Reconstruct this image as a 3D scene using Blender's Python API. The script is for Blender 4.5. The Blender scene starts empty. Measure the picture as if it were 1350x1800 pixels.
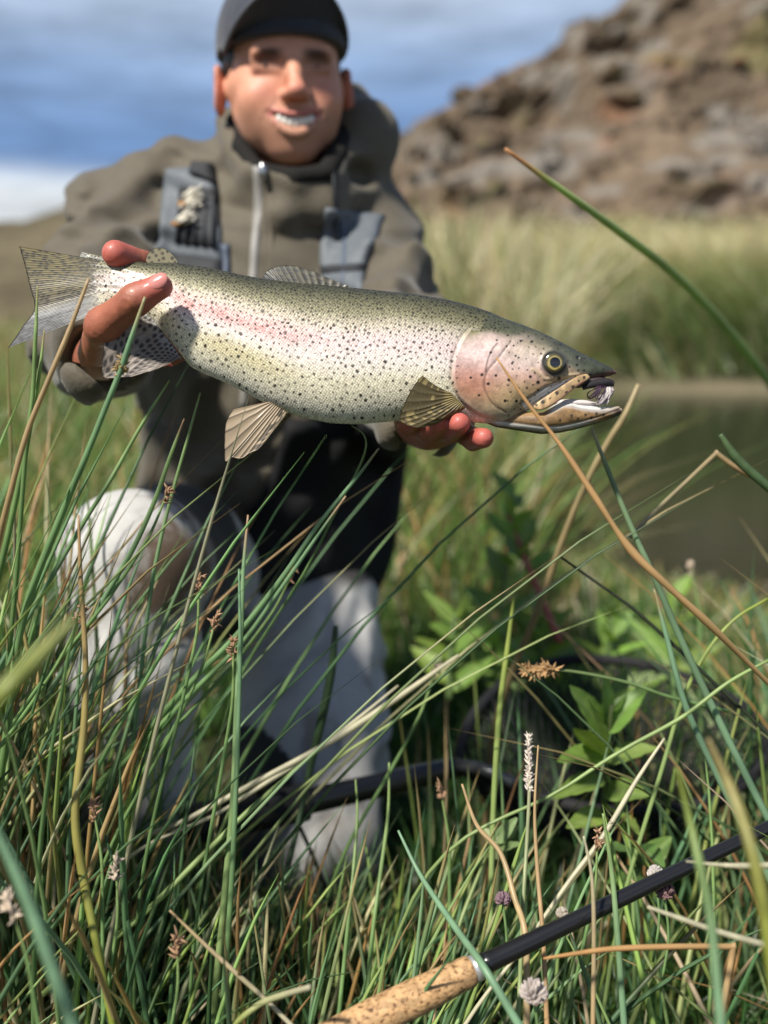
import bpy, math, random
import numpy as np
from mathutils import Vector
random.seed(7)
RNG = np.random.default_rng(11)
SC = bpy.context.scene
COLL = SC.collection

# ------------------------------------------------------------------ camera
PITCH = math.radians(10.7)
CAM = np.array([0.0, 0.0, 0.76])
FWD = np.array([0.0, math.cos(PITCH), -math.sin(PITCH)])
UPV = np.array([0.0, math.sin(PITCH), math.cos(PITCH)])
RGT = np.array([1.0, 0.0, 0.0])
FPX = 1800.0

def W(px, py, d):
    """a point measured in the photograph, d metres away along the view axis"""
    px = np.asarray(px, float); py = np.asarray(py, float); d = np.asarray(d, float)
    x = (px - 675) / FPX * d
    y = (900 - py) / FPX * d
    return CAM + x[..., None] * RGT + y[..., None] * UPV + d[..., None] * FWD

cd = bpy.data.cameras.new('camera')
cam = bpy.data.objects.new('camera', cd)
COLL.objects.link(cam)
cam.location = CAM
cam.rotation_euler = (math.pi / 2 - PITCH, 0, 0)
cd.sensor_fit = 'VERTICAL'
cd.sensor_height = 36
cd.sensor_width = 27
cd.lens = 36
cd.clip_start = 0.02
cd.clip_end = 2000
cd.dof.use_dof = True
cd.dof.focus_distance = 0.81
cd.dof.aperture_fstop = 3.0
cd.dof.aperture_blades = 0
SC.camera = cam

# ------------------------------------------------------------------ light
SUN_DIR = Vector((-0.48, -0.58, 0.92)).normalized()      # towards the sun
SUN_EL = math.asin(SUN_DIR.z)
SUN_AZ = math.atan2(SUN_DIR.x, SUN_DIR.y)
sd = bpy.data.lights.new('sun', 'SUN')
sd.energy = 5.0
sd.angle = math.radians(4)
sd.color = (1.0, 0.95, 0.86)
sun = bpy.data.objects.new('sun', sd)
COLL.objects.link(sun)
sun.location = (-3, -3, 8)
sun.rotation_euler = SUN_DIR.to_track_quat('Z', 'Y').to_euler()

world = bpy.data.worlds.new('World')
SC.world = world
world.use_nodes = True

def build_world():
    nt = world.node_tree
    nt.nodes.clear()
    N = nt.nodes.new; L = nt.links.new
    out = N('ShaderNodeOutputWorld'); bg = N('ShaderNodeBackground')
    bg.inputs['Strength'].default_value = 0.078
    L(bg.outputs[0], out.inputs[0])
    sky = N('ShaderNodeTexSky'); sky.sky_type = 'NISHITA'; sky.sun_disc = False
    sky.sun_elevation = SUN_EL; sky.sun_rotation = SUN_AZ
    tc = N('ShaderNodeTexCoord')
    sep = N('ShaderNodeSeparateXYZ'); L(tc.outputs['Generated'], sep.inputs[0])
    # broad cloud noise, stretched sideways
    mp = N('ShaderNodeMapping'); mp.inputs['Scale'].default_value = (2.2, 2.2, 9.0)
    L(tc.outputs['Generated'], mp.inputs['Vector'])
    nz = N('ShaderNodeTexNoise'); nz.inputs['Scale'].default_value = 1.6
    nz.inputs['Detail'].default_value = 3; nz.inputs['Roughness'].default_value = 0.4
    L(mp.outputs[0], nz.inputs['Vector'])
    ma = N('ShaderNodeMath'); ma.operation = 'MULTIPLY_ADD'
    ma.inputs[1].default_value = 0.06; ma.inputs[2].default_value = -0.03
    L(nz.outputs['Fac'], ma.inputs[0])
    ad = N('ShaderNodeMath'); ad.operation = 'ADD'
    L(sep.outputs['Z'], ad.inputs[0]); L(ma.outputs[0], ad.inputs[1])
    rmp = N('ShaderNodeValToRGB')
    cr = rmp.color_ramp
    st = [(0.0, (.62, .68, .74)), (0.105, (.78, .81, .84)), (0.122, (.64, .70, .78)), (0.146, (.17, .29, .55)),
          (0.165, (.16, .29, .57)), (0.205, (.27, .41, .68)), (0.25, (.42, .54, .74)), (0.29, (.53, .62, .77)), (0.36, (.40, .48, .64)), (0.55, (.10, .16, .30))]
    while len(cr.elements) < len(st):
        cr.elements.new(0.5)
    for e, (p, c) in zip(cr.elements, st):
        e.position = p; e.color = (c[0], c[1], c[2], 1)
    L(ad.outputs[0], rmp.inputs[0])
    # finer puffs lighten the deck a little
    nz2 = N('ShaderNodeTexNoise'); nz2.inputs['Scale'].default_value = 5.0; nz2.inputs['Detail'].default_value = 5
    L(mp.outputs[0], nz2.inputs['Vector'])
    mr = N('ShaderNodeMapRange'); mr.inputs[1].default_value = 0.3; mr.inputs[2].default_value = 0.75
    mr.inputs[3].default_value = 7.2; mr.inputs[4].default_value = 12.0
    L(nz2.outputs['Fac'], mr.inputs[0])
    vm = N('ShaderNodeVectorMath'); vm.operation = 'SCALE'
    L(rmp.outputs[0], vm.inputs[0]); L(mr.outputs[0], vm.inputs['Scale'])
    mx = N('ShaderNodeMix'); mx.data_type = 'RGBA'; mx.inputs[0].default_value = 0.86
    L(sky.outputs[0], mx.inputs[6]); L(vm.outputs[0], mx.inputs[7])
    L(mx.outputs[2], bg.inputs['Color'])
build_world()
SC.view_settings.view_transform = 'Standard'
SC.view_settings.look = 'None'
SC.view_settings.gamma = 1
SC.view_settings.use_curve_mapping = False
SC.view_settings.exposure = 0.45
try:
    SC.cycles.max_bounces = 8
    SC.cycles.transparent_max_bounces = 8
    SC.cycles.sample_clamp_indirect = 6
except Exception:
    pass

# ------------------------------------------------------------------ helpers
ORG = {}                                                   # world origin of every object

def ground_z(x, y):
    """height of the meadow floor"""
    x = np.asarray(x, float); y = np.asarray(y, float)
    bank = 1 / (1 + np.exp(-(x - (0.95 + 0.055 * y)) * 5)) * 1 / (1 + np.exp(-(y - 2.3) * 4))
    return 0.02 * np.sin(x * 5 + y * 2) + 0.02 * np.sin(y * 3.1 - x) - 0.42 * bank

def tagit(o, label=None, cat=None, group=None, kind=None):
    if label: o['label'] = label
    if cat: o['category'] = cat
    if group: o['group'] = group
    if kind: o['kind'] = kind
    return o

def empty(name, loc, label=None, cat=None, group=None, kind=None):
    o = bpy.data.objects.new(name, None)
    o.empty_display_size = 0.05
    COLL.objects.link(o)
    o.location = [float(v) for v in loc]
    ORG[o.name] = np.array(loc, float)
    return tagit(o, label, cat, group, kind)

def mesh_data(name, V, faces, col=None, uv=None, smooth=True):
    V = np.ascontiguousarray(V, np.float32)
    if isinstance(faces, np.ndarray):
        faces = [faces]
    faces = [np.asarray(f, np.int32) for f in faces if len(f)]
    me = bpy.data.meshes.new(name)
    me.vertices.add(len(V)); me.vertices.foreach_set('co', V.ravel())
    nl = sum(f.size for f in faces); nf = sum(len(f) for f in faces)
    me.loops.add(nl); me.polygons.add(nf)
    li = np.concatenate([f.ravel() for f in faces])
    tot = np.concatenate([np.full(len(f), f.shape[1], np.int32) for f in faces])
    st = np.concatenate([[0], np.cumsum(tot)[:-1]]).astype(np.int32)
    me.loops.foreach_set('vertex_index', li)
    me.polygons.foreach_set('loop_start', st)
    me.polygons.foreach_set('loop_total', tot)
    me.polygons.foreach_set('use_smooth', np.full(nf, bool(smooth)))
    me.update(calc_edges=True)
    if col is not None:
        a = me.attributes.new('Col', 'FLOAT_COLOR', 'POINT')
        c = np.ones((len(V), 4), np.float32); c[:, :3] = col
        a.data.foreach_set('color', c.ravel())
    if uv is not None:
        l = me.uv_layers.new(name='UVMap')
        l.data.foreach_set('uv', np.ascontiguousarray(np.asarray(uv, np.float32)[li]).ravel())
    return me

def mk(name, V, faces, mat, parent=None, col=None, uv=None, smooth=True, base=None):
    V = np.asarray(V, float)
    if parent is not None:
        org = ORG[parent.name]
    else:
        org = np.array(base if base is not None else [V[:, 0].mean(), V[:, 1].mean(), V[:, 2].min()], float)
    me = mesh_data(name, V - org, faces, col, uv, smooth)
    me.materials.append(mat)
    o = bpy.data.objects.new(name, me)
    COLL.objects.link(o)
    if parent is not None:
        o.parent = parent
    else:
        o.location = org
    ORG[o.name] = org
    return o

def smoothstep(a, b, x):
    t = np.clip((x - a) / (b - a), 0, 1)
    return t * t * (3 - 2 * t)

def lerp(a, b, t):
    return a + (b - a) * t

def _hash(ix, iy, iz):
    n = (ix * 374761393 + iy * 668265263 + iz * 2147483647 * 0 + iz * 1274126177) & 0xFFFFFFFF
    n = ((n ^ (n >> 13)) * 1274126177) & 0xFFFFFFFF
    n = n ^ (n >> 16)
    return (n & 0xFFFF) / 65535.0

def noise3(x, y, z):
    x, y, z = np.broadcast_arrays(np.asarray(x, float), np.asarray(y, float), np.asarray(z, float))
    fx, fy, fz = np.floor(x), np.floor(y), np.floor(z)
    ix, iy, iz = fx.astype(np.int64), fy.astype(np.int64), fz.astype(np.int64)
    u, v, w = x - fx, y - fy, z - fz
    u = u * u * (3 - 2 * u); v = v * v * (3 - 2 * v); w = w * w * (3 - 2 * w)
    r = 0
    for a in (0, 1):
        for b in (0, 1):
            for c in (0, 1):
                r = r + _hash(ix + a, iy + b, iz + c) * (u if a else 1 - u) * (v if b else 1 - v) * (w if c else 1 - w)
    return r

def fbm(x, y, z, octv=4, gain=0.5):
    s = 0; a = 1; t = 0
    for i in range(octv):
        s = s + a * noise3(x * 2 ** i + 17.3 * i, y * 2 ** i + 5.1 * i, z * 2 ** i)
        t += a; a *= gain
    return s / t

def grid_faces(nu, nv, closed_u=False, closed_v=False):
    """vertex index = i*nv + j"""
    iu = np.arange(nu if closed_u else nu - 1); jv = np.arange(nv if closed_v else nv - 1)
    I, J = np.meshgrid(iu, jv, indexing='ij')
    I2, J2 = (I + 1) % nu, (J + 1) % nv
    return np.stack([I * nv + J, I2 * nv + J, I2 * nv + J2, I * nv + J2], -1).reshape(-1, 4)

def catmull(P, n):
    """smooth polyline through the points P, n samples"""
    P = np.asarray(P, float)
    if len(P) == 2:
        t = np.linspace(0, 1, n)[:, None]
        return P[0] * (1 - t) + P[1] * t
    Q = np.vstack([2 * P[0] - P[1], P, 2 * P[-1] - P[-2]])
    s = np.linspace(0, len(P) - 1 - 1e-9, n)
    k = s.astype(int); t = (s - k)[:, None]
    a, b, c, d = Q[k], Q[k + 1], Q[k + 2], Q[k + 3]
    return 0.5 * (2 * b + (c - a) * t + (2 * a - 5 * b + 4 * c - d) * t ** 2 + (3 * b - a - 3 * c + d) * t ** 3)

def tube(P, r, nseg=8, cap=True):
    """P (n,3) centre line, r radius (n); returns verts, face arrays"""
    P = np.asarray(P, float); n = len(P); r = np.broadcast_to(np.asarray(r, float), (n,))
    T = np.gradient(P, axis=0); T /= np.linalg.norm(T, axis=1)[:, None] + 1e-12
    ref = np.array([0.0, 0.0, 1.0]) if abs(T[:, 2]).mean() < 0.8 else np.array([0.0, 1.0, 0.0])
    A = np.cross(T, ref); A /= np.linalg.norm(A, axis=1)[:, None] + 1e-12
    B = np.cross(T, A)
    th = np.linspace(0, 2 * math.pi, nseg, endpoint=False)
    V = P[:, None] + r[:, None, None] * (np.cos(th)[None, :, None] * A[:, None] + np.sin(th)[None, :, None] * B[:, None])
    V = V.reshape(-1, 3)
    fs = [grid_faces(n, nseg, False, True)]
    if cap:
        V = np.vstack([V, P[0], P[-1]])
        a, b = n * nseg, n * nseg + 1
        i = np.arange(nseg); j = (i + 1) % nseg
        fs.append(np.stack([np.full(nseg, a), i, j], 1))
        fs.append(np.stack([np.full(nseg, b), (n - 1) * nseg + j, (n - 1) * nseg + i], 1))
    return V, fs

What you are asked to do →
Please take the lines from the beginning of the data above through the line holding "FPX = 1800.0" and transcribe them exactly, without any pictures.

Answer to the task →
Reconstruct this image as a 3D scene using Blender's Python API. The script is for Blender 4.5. The Blender scene starts empty. Measure the picture as if it were 1350x1800 pixels.
import bpy, math, random
import numpy as np
from mathutils import Vector
random.seed(7)
RNG = np.random.default_rng(11)
SC = bpy.context.scene
COLL = SC.collection

# ------------------------------------------------------------------ camera
PITCH = math.radians(10.7)
CAM = np.array([0.0, 0.0, 0.76])
FWD = np.array([0.0, math.cos(PITCH), -math.sin(PITCH)])
UPV = np.array([0.0, math.sin(PITCH), math.cos(PITCH)])
RGT = np.array([1.0, 0.0, 0.0])
FPX = 1800.0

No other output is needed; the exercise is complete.